The first sentence above states the Board of Directors can only declare a dividend, i.e. “when, as and if” and “in its sole discretion.” However, the second sentence nullifies the Board’s independence by stating that the companies “agree to declare and pay the dividend.” How’s that for legal doublespeak?

Of course under dictatorship – err, rather conservatorship – FHFA assumes the power of the Boards.

(note: the reason the amount above states $2.4 billion and not $3 billion is because the companies currently have $600 million in reserve which would have been included in the 4Q17 dividend payment, resulting in a $0 reserve amount)

The “letter agreement” also provides a history or background of the other amendments. For instance, it makes note of the original term of the SPSPA with a 10% dividend.

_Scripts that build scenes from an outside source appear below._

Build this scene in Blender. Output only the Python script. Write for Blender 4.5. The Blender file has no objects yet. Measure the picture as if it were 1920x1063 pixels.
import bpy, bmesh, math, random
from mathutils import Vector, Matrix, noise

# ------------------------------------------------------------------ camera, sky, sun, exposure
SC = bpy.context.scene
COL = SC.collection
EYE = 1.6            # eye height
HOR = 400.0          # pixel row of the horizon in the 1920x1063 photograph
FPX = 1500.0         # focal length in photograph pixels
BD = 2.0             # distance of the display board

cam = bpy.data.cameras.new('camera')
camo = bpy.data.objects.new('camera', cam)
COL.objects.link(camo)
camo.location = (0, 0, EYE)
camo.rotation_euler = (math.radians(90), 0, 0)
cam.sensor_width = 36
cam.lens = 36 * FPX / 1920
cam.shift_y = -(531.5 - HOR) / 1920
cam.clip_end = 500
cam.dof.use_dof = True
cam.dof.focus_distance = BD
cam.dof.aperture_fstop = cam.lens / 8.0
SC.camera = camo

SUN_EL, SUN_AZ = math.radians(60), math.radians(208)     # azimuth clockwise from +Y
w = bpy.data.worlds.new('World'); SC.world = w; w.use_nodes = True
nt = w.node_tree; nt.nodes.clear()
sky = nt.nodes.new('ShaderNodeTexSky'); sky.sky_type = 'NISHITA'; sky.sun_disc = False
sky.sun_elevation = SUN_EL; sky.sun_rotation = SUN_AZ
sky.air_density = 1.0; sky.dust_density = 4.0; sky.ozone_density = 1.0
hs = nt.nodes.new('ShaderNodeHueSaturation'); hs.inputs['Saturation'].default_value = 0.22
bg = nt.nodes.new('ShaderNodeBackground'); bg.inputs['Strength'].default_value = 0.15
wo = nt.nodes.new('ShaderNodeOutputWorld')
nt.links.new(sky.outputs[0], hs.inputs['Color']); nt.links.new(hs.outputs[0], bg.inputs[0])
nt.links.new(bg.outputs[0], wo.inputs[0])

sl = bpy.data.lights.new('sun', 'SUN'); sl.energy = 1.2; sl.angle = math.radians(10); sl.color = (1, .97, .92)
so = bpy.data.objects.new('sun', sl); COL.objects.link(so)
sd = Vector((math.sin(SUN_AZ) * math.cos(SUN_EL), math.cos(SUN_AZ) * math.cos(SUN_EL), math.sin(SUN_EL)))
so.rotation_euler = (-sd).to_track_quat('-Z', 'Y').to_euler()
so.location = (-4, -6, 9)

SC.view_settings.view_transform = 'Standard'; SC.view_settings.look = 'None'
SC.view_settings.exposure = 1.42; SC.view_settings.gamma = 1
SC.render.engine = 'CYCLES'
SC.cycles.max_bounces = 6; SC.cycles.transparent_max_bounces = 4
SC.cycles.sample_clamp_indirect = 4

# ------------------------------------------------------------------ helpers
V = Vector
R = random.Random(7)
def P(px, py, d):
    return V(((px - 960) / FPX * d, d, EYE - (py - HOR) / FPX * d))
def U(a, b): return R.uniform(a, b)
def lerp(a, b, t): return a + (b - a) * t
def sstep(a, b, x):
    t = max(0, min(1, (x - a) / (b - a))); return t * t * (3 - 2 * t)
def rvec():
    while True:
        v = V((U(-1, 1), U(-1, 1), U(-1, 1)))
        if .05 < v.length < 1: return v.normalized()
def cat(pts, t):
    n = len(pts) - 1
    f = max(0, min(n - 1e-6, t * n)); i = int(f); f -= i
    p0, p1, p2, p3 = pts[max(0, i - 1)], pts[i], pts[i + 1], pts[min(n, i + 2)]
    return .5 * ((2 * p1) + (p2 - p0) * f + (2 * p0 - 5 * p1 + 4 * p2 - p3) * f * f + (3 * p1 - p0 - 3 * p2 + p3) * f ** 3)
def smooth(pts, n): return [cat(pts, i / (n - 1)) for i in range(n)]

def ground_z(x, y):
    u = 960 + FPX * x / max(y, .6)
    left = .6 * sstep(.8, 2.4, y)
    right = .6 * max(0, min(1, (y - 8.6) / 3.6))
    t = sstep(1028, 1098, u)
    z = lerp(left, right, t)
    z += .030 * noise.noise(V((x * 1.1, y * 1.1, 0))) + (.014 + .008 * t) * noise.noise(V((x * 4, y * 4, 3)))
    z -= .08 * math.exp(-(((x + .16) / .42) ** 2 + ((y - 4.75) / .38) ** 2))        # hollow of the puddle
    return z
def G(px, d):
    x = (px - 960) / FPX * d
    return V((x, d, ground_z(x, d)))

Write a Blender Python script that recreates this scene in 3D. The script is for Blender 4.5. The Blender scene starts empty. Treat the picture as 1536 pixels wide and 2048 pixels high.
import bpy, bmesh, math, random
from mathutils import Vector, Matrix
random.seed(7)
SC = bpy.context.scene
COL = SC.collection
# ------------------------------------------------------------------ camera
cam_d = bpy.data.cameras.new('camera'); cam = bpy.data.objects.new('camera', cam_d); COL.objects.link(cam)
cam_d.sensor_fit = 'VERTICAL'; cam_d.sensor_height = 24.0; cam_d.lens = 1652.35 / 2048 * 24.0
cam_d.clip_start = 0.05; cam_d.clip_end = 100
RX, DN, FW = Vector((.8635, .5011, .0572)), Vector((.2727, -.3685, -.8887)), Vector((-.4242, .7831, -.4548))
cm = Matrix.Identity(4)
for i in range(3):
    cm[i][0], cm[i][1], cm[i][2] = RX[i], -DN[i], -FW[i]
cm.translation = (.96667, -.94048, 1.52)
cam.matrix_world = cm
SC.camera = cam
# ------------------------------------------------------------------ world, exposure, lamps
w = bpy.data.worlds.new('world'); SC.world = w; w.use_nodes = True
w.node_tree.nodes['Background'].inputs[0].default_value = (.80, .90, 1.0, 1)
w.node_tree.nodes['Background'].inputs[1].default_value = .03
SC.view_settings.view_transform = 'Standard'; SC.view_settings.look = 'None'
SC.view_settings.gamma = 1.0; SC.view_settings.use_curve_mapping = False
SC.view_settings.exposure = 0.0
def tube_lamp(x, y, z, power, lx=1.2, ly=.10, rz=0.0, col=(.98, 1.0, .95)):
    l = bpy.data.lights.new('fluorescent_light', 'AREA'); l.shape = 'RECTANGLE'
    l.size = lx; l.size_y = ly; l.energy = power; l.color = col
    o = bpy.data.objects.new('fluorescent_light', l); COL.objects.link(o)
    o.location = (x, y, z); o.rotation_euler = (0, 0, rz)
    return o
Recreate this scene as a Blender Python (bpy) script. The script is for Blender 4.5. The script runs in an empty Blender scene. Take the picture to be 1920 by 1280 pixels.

The paragraph in the “letter agreement” that discusses the 10% dividend is taken verbatim from the 3rd Amendment and is only used as historical reference, i.e. the 10% dividend has no bearing on the new $3 billion or the total liquidation amount on the senior preferred stock.

Our wait continues for the resolution of the conservatorships…

However, we are inching closer as Treasury Secretary Mnuchin has from day one said this Administration would resolve the fate of Fannie and Freddie but that Tax Reform needed to pass through Congress first.

This “letter agreement” was only to avoid $0 capital reserve. Real change finally seems attainable in the first half of 2018!

3 thoughts on “4th Amendment

  1. It doesn’t matter what the WH/Treasury says or how they do it, until one federal judge–somewhere–blows the whistle and decides for the plaintiffs, this Admin can paint the two any color they choose and label them whatever they want.

    They are indentured servants of the Treasury, awaiting institutional euthanasia.


    • Hey Bill!

      Mnuchin, Mulvaney, and Cohn want to end the c-ships. They said it is a top Admin priority, but they needed to tackle taxes first.

      The question is what form will FnF take after c-ship…I think they well survive… But, with additional GSEs? What role does CSP play? How big should GNMA be? Etc.

      Courts? Most of those lawsuits are about the 3rd Amendment, which was designed to bleed FnF to death. UST/FHFA reversed part of the 3rd A with their latest amendment moving capital back to the 2013 level. The opposite of that would have let them go to $0 capital and calls for the coroner to pronounce them dead.

      Congress has had ten years to come up with a new system, but have never gotten past writing a few bills.

      Perhaps Fan and Fred were bloated bullies before the crisis; but the twins have dropped a lot of weight and are ready to be released from the fat farm. They just need to stay on a stricter, regulated diet after they’re free.

      Merry Christmas to you and your family!